Given information start

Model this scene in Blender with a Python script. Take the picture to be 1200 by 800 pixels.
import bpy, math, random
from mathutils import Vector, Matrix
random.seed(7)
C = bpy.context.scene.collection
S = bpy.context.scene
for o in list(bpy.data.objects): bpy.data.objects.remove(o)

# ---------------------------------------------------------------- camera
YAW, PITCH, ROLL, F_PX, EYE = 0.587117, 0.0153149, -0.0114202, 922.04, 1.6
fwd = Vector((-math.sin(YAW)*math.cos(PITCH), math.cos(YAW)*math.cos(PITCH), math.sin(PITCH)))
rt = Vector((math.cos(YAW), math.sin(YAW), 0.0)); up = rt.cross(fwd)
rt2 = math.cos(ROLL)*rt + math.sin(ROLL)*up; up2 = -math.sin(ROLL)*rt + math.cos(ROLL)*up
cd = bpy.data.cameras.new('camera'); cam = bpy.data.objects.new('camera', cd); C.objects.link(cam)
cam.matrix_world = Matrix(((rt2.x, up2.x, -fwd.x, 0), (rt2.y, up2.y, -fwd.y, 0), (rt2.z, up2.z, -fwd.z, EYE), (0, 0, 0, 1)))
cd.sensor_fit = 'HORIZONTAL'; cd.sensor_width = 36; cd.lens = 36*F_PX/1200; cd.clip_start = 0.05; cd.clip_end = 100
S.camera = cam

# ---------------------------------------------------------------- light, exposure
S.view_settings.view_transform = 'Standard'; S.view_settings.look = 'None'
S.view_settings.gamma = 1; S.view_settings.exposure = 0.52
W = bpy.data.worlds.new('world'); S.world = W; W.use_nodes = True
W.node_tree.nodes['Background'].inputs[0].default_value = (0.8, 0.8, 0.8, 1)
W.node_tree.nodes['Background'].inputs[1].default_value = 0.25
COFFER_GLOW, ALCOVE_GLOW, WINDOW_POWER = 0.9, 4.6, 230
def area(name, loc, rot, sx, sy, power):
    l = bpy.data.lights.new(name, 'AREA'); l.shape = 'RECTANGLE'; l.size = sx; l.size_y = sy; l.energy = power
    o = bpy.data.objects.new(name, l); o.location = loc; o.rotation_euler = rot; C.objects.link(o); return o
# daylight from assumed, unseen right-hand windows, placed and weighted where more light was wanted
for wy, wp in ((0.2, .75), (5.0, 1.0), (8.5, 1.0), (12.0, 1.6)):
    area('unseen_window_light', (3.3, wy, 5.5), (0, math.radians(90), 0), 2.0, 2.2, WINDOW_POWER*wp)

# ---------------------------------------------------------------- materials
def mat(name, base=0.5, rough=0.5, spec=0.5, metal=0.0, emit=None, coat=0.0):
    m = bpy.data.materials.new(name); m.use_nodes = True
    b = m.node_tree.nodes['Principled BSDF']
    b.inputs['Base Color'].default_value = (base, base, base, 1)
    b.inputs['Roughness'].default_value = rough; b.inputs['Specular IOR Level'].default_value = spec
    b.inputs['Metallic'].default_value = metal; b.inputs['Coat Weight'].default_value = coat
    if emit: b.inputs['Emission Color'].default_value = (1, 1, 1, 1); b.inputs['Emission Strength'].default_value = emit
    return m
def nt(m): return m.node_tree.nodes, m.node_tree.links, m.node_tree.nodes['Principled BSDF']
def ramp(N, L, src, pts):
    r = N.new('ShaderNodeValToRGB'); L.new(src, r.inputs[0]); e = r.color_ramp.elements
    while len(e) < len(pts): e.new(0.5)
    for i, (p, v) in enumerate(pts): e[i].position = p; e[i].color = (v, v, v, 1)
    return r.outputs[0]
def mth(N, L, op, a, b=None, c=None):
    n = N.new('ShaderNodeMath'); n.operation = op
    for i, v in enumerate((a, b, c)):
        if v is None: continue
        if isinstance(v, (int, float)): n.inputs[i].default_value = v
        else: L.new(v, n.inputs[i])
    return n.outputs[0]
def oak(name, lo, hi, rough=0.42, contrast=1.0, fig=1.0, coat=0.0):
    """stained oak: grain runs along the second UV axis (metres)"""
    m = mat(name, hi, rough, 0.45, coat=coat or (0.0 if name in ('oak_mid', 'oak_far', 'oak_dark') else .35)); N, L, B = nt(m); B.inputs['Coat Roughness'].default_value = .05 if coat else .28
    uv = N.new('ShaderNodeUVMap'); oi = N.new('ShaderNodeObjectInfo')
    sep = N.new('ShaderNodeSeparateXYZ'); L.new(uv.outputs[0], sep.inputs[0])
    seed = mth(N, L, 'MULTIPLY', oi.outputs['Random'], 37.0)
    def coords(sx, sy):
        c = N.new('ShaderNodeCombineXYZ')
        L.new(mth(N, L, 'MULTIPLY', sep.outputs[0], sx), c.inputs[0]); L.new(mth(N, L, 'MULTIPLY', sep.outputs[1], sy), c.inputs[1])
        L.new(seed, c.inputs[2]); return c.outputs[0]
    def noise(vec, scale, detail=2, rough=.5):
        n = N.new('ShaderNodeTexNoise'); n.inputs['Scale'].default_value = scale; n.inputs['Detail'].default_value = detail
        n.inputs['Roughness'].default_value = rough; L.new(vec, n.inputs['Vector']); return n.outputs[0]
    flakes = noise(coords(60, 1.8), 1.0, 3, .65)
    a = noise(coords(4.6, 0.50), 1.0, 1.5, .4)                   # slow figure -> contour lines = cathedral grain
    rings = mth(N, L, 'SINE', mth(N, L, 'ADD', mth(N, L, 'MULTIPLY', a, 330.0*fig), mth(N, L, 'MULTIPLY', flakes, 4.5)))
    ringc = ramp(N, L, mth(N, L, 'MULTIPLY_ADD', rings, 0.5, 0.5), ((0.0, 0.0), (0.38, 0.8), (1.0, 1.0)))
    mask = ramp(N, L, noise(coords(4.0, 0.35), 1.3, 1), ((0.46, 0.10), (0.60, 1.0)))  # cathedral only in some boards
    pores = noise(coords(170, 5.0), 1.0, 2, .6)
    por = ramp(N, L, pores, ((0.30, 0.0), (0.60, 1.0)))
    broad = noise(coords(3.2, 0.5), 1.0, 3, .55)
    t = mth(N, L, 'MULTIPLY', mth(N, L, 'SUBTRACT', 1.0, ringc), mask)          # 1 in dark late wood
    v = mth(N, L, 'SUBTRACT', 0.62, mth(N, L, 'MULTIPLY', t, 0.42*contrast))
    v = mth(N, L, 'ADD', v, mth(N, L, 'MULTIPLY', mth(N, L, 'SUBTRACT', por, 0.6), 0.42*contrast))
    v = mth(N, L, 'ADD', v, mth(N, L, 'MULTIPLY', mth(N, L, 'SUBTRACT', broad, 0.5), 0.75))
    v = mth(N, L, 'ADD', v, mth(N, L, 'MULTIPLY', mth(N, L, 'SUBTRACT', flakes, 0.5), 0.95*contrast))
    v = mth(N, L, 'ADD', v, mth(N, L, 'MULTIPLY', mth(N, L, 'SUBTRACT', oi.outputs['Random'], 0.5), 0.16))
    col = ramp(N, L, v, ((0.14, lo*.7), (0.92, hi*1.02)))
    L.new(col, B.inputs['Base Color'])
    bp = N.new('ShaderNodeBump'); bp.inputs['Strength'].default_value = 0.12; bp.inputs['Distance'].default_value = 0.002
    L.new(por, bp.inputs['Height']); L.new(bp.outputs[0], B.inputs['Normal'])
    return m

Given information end

Directive ::
Print, please, the lines from the first line of the material through the line that contains "for o in list(bpy.data.objects): bpy.data.objects.remove(o)", exactly as written and with nothing added.

Response ::
Model this scene in Blender with a Python script. Take the picture to be 1200 by 800 pixels.
import bpy, math, random
from mathutils import Vector, Matrix
random.seed(7)
C = bpy.context.scene.collection
S = bpy.context.scene
for o in list(bpy.data.objects): bpy.data.objects.remove(o)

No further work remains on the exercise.